A Tale of Two Central Banks

Following the 26th of January, the Federal Reserve announced that it was going to keep its interest rates steady, however, onlookers expect several central bank rate hikes for 2022. Contrastingly, the People’s Bank of China (PBOC) recently cut policy interest rates for the first time since April 2020. A tightening labour market and inflationary pressures in the U.S. has contributed to this expectation of rising central bank interest rates, whereas a dragging property sector and a slowing economy in China has led the PBOC to reduce interest rates to stimulate recovery. This divergence in interest rates has the potential to cause great turbulence in the emerging markets sector.

Interest rate hike expectations in the U.S. has caused concern in the emerging markets sector over rising sovereign debt costs, as many developing nations issue dollar-denominated debt to fund fiscal activities. The raised cost of borrowing would hinder the abilities of governments to influence the level of demand within the economy, as they are met with greater sovereign debt burdens. Similarly, capital outflows may occur as rising interest rates incentivise the flow of ‘hot money’ into U.S. securities that offer a greater return. A worst-case scenario for emerging markets that are highly exposed to the U.S. would invoke domestic investment slowdowns and static levels of demand. However historically, when policy rate changes have been moderated and controlled, emerging markets have not been severely impacted.

According to the latest data compiled by Bloomberg, ‘overseas funds have sold a net 3.1 billion USD worth of shares in Taiwan, South Korea and India’ for the week beginning the 24th January, which followed ‘4.9 billion USD of withdrawals’ the week before. The MSCI Asia Pacific Index, which tracks large and medium-capitalization corporations across 5 developed markets countries and 8 Asian-Pacific developing market countries, lost more than 5% in two weeks according to Bloomberg. Behind the poor performance of the emerging markets index is a reliance on technology shares, whose value is dependent on future cashflows as technology firms project cash flows far into the future.

There also exists systematic geopolitical risk in the form of the Russian-Ukraine tensions, with Russia being a significant exporter of oil, aluminium, copper and wheat.
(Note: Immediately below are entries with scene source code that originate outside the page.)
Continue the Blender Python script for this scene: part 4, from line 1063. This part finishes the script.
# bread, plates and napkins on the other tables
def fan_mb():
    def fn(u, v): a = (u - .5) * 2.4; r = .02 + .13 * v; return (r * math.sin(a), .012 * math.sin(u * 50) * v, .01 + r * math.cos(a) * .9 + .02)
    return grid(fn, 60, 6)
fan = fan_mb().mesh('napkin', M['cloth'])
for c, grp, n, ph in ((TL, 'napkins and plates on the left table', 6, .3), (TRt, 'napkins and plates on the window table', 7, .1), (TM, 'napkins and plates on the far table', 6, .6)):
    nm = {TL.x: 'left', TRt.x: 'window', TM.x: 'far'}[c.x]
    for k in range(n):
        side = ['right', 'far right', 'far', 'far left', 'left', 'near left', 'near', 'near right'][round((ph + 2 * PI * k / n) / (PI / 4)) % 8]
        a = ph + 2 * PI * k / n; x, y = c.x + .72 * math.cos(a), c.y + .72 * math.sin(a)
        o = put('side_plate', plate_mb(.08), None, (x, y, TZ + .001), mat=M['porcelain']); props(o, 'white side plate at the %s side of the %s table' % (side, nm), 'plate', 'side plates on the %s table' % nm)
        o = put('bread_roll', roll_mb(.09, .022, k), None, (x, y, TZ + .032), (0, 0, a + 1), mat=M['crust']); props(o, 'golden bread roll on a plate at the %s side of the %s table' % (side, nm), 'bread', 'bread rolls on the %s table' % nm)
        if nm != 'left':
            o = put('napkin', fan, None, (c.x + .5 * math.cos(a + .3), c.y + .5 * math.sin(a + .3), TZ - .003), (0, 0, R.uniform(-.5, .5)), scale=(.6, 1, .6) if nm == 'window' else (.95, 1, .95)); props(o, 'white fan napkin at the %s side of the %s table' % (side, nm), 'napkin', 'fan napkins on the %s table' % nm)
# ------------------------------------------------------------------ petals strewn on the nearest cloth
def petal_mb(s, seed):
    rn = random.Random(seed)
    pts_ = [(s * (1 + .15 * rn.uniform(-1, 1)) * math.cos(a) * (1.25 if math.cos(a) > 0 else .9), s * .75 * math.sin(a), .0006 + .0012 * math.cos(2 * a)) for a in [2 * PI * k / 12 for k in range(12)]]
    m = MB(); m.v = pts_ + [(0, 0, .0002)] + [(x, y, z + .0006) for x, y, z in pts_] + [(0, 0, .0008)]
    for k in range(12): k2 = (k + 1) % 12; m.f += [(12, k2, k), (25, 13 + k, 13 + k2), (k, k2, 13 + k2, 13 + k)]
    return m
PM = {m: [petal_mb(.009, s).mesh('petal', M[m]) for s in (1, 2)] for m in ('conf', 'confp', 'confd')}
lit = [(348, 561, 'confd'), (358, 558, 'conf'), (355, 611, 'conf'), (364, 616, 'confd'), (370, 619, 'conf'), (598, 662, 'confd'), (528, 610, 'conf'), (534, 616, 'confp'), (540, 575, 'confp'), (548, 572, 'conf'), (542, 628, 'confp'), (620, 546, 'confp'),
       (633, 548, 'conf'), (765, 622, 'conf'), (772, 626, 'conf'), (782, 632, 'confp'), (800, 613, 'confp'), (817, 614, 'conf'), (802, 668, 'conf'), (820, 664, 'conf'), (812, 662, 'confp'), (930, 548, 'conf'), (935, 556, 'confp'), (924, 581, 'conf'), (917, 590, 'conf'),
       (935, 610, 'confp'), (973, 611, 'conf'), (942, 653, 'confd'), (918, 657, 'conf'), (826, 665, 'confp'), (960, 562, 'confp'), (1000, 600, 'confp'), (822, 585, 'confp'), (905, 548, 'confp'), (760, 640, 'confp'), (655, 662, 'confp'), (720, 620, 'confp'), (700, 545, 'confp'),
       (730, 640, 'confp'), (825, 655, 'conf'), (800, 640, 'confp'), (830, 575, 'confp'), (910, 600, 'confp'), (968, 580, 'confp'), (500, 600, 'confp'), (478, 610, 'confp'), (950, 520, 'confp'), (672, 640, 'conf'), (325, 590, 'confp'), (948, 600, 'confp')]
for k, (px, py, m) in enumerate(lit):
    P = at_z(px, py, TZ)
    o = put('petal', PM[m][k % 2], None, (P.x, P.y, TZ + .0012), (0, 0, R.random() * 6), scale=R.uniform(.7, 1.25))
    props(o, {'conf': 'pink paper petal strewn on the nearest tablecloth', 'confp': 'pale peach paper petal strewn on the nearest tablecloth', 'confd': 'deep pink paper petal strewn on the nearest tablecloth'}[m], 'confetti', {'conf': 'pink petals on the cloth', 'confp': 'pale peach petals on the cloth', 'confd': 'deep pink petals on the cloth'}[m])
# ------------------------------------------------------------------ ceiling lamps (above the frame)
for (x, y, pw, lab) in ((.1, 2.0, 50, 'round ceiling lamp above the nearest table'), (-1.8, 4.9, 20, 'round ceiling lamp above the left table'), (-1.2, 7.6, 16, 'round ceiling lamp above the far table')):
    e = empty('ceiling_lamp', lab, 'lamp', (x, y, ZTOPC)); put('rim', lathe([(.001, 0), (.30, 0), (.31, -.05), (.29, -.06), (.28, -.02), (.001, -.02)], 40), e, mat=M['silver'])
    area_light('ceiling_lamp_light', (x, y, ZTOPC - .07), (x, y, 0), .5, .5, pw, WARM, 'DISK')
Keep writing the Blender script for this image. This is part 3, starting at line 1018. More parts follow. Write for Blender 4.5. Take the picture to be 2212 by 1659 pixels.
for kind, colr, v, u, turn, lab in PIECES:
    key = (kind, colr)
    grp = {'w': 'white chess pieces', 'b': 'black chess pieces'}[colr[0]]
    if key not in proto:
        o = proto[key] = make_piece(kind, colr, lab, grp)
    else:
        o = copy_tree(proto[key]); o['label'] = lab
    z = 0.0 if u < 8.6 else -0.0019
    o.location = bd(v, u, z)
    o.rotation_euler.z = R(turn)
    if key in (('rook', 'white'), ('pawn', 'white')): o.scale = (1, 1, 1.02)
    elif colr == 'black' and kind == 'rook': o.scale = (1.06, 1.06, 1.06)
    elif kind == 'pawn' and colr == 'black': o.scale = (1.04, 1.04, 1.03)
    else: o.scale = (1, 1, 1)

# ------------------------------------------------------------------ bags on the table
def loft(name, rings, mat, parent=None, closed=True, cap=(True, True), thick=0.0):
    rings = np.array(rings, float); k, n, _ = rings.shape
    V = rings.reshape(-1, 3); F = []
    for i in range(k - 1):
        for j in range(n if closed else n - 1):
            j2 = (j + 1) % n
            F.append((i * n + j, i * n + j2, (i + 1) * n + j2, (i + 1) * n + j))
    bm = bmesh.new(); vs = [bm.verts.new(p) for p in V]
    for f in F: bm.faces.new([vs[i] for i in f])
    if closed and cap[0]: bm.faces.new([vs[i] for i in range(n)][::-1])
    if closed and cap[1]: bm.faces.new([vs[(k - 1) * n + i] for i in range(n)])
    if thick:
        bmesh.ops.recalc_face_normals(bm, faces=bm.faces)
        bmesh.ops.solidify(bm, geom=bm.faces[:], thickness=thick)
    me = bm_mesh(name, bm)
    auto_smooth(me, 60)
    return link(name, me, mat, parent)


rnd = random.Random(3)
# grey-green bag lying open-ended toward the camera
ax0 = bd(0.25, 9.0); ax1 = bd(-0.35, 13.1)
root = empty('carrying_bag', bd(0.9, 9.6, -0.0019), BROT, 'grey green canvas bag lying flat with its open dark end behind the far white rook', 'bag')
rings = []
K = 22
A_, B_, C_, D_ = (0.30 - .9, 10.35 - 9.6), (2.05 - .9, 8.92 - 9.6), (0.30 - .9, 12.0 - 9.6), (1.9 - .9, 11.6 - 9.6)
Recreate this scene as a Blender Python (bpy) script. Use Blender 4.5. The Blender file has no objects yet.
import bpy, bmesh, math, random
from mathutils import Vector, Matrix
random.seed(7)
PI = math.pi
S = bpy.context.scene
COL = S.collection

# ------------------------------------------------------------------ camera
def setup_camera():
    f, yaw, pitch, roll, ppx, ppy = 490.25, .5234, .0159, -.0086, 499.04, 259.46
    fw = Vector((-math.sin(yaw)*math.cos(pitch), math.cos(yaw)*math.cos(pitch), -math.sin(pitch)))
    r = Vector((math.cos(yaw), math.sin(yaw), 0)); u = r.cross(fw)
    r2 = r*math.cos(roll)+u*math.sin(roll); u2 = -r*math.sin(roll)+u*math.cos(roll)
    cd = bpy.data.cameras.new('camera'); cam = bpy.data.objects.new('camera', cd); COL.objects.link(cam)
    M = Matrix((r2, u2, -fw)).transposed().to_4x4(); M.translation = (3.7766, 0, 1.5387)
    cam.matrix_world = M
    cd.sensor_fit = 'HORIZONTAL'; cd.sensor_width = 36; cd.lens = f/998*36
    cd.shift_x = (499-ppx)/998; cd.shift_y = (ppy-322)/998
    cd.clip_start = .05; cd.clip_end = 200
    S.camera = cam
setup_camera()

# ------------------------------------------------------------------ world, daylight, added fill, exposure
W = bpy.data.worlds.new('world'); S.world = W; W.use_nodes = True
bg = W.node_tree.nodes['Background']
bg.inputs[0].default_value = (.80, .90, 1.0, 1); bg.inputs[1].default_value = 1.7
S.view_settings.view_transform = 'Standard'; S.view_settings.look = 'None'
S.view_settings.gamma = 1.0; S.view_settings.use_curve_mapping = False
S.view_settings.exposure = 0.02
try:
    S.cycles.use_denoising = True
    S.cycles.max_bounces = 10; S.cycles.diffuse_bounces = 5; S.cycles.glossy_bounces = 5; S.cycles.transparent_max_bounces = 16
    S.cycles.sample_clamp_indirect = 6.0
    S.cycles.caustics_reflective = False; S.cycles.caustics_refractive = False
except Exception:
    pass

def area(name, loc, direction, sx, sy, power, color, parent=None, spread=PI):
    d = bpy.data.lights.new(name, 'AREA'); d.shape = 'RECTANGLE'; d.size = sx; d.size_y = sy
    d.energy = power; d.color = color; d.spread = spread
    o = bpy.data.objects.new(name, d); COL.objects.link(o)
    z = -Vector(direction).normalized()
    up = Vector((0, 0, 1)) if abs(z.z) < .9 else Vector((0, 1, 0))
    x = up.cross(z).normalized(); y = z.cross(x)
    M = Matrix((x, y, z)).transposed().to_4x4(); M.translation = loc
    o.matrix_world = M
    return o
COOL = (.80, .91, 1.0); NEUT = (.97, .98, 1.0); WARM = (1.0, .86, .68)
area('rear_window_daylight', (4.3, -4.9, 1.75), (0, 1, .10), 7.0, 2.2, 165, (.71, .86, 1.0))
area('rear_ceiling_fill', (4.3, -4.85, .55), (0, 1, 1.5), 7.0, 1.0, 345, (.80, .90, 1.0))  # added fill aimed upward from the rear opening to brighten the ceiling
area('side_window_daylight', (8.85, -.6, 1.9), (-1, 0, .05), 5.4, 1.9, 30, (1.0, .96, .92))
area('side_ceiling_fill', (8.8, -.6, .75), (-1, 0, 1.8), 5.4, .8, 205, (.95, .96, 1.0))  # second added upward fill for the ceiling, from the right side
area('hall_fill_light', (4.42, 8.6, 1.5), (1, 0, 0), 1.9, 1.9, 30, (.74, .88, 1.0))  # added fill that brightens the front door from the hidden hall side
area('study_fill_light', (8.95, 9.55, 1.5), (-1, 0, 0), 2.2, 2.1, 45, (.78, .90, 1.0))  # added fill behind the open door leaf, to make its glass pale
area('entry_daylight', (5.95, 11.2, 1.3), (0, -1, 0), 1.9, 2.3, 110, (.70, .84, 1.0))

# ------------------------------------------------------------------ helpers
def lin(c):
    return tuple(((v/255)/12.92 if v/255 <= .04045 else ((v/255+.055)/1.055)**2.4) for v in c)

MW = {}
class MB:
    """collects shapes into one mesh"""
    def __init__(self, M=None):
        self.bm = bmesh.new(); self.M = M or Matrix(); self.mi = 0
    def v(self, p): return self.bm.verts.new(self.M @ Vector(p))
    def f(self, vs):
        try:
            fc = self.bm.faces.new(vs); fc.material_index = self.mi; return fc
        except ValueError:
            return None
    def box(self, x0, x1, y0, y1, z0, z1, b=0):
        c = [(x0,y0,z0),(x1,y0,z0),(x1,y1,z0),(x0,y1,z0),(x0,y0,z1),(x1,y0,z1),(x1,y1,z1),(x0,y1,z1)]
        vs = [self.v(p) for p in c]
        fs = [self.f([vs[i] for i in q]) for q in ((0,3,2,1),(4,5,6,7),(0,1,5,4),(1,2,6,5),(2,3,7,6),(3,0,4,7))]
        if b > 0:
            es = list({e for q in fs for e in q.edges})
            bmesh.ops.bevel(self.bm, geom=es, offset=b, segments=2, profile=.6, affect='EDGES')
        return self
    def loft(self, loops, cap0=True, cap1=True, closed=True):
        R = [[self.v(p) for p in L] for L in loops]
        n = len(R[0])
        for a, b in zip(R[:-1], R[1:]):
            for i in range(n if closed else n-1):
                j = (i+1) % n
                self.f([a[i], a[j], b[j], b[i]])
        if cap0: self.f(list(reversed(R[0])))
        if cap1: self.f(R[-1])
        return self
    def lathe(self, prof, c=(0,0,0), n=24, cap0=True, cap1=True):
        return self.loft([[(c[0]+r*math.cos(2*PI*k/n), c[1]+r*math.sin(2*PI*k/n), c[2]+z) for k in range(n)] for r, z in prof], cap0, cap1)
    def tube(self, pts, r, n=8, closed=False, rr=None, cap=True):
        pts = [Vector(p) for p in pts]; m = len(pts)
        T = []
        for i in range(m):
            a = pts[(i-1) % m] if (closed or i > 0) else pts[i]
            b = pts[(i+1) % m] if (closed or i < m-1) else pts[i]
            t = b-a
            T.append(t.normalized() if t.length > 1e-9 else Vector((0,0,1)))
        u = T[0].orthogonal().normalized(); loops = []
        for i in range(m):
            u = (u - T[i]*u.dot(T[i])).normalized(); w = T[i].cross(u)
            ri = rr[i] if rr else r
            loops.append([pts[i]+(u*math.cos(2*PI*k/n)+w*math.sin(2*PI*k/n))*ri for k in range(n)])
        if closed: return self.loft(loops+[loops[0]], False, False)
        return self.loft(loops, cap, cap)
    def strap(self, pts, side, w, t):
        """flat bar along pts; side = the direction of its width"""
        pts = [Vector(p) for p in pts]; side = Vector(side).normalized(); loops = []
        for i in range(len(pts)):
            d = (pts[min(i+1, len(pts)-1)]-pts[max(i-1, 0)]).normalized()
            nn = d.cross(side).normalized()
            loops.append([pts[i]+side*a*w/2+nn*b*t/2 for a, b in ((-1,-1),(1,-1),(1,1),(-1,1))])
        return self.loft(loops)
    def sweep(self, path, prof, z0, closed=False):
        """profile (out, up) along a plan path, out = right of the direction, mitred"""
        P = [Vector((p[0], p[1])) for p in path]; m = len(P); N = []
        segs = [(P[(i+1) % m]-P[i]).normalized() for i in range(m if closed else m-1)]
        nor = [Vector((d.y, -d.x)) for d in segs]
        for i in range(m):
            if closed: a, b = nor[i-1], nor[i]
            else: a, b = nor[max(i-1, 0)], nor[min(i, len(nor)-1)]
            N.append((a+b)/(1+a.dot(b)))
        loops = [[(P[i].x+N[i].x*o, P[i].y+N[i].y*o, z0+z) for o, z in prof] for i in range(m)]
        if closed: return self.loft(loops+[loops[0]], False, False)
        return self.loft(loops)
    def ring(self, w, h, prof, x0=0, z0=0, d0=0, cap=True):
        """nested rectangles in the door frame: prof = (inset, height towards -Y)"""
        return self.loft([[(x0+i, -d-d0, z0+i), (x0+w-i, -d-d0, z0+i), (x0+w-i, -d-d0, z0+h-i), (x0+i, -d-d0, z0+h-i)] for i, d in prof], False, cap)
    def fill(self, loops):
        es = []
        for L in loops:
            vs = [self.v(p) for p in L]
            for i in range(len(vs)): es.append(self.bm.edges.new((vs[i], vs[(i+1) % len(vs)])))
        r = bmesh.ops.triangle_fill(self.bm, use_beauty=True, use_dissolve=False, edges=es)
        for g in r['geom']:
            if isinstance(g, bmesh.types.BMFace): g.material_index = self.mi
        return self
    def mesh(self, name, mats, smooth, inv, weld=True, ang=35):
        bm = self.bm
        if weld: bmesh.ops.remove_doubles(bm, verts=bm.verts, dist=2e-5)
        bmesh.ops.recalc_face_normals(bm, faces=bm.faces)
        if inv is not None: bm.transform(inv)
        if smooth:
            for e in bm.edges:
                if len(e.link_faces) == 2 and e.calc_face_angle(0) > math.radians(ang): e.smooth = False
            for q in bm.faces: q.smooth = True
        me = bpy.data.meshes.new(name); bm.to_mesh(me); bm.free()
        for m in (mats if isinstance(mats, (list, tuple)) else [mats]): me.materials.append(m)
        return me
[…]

A reduction in the flow of these vital resources could lead to imported inflation in developing nations. Natasha Kaneva, head of commodities strategy at J.P. Morgan Chase & Co., claims that if war were to break out, oil prices could soar to ‘120 USD a barrel’.

There does exist reason to be optimistic in the emerging markets sector. Unlike the Federal Reserve, the PBOC has cut policy interest rates to stimulate demand in the response to the troubled property sector and slowing growth. ‘Because China’s exchange rate policy has become more flexible, maintaining monetary policy independence has become much easier’ claims Yu Yongding, a former PBOC adviser. The liberalization of the Chinese Yuan has meant that monetary policy can become more useful in tackling domestic issues within the economy, as opposed to maintaining an exchange rate policy. For nations that are large exporters of goods and services to China, this should come as a relief. For example, according to the World Bank, South Korean exports accounted for approximately 36.9% of total GDP in 2020, of which 25.9% of total exports were to China, according to The United Nations Commodity Trade Statistics Database (UN Comtrade). Nations that are reliant on Chinese demand for their exports should see this as a relief, with an expectation for export revenues to rise as the Chinese economy recovers.

The divergence between the PBOC and the Federal Reserve invokes a new development in international capital markets as investors and traders will have to decide which currency to anchor themselves to. Resultantly, the PBOC may begin to exert more influence in Asian markets than it had done previously, opening the Asian markets to new dynamics. The sharp fall of the MSCI Asia Pacific index may pre-empt further turbulence dependent on policy rates of the Federal Reserve, however, if rate hikes are controlled then the impacts on the emerging markets may only be benign. The impacts on Asia markets may be less severe due to a greater dependency on the Chinese economy as opposed to in South America where there is a closer alignment to the U.S. economy.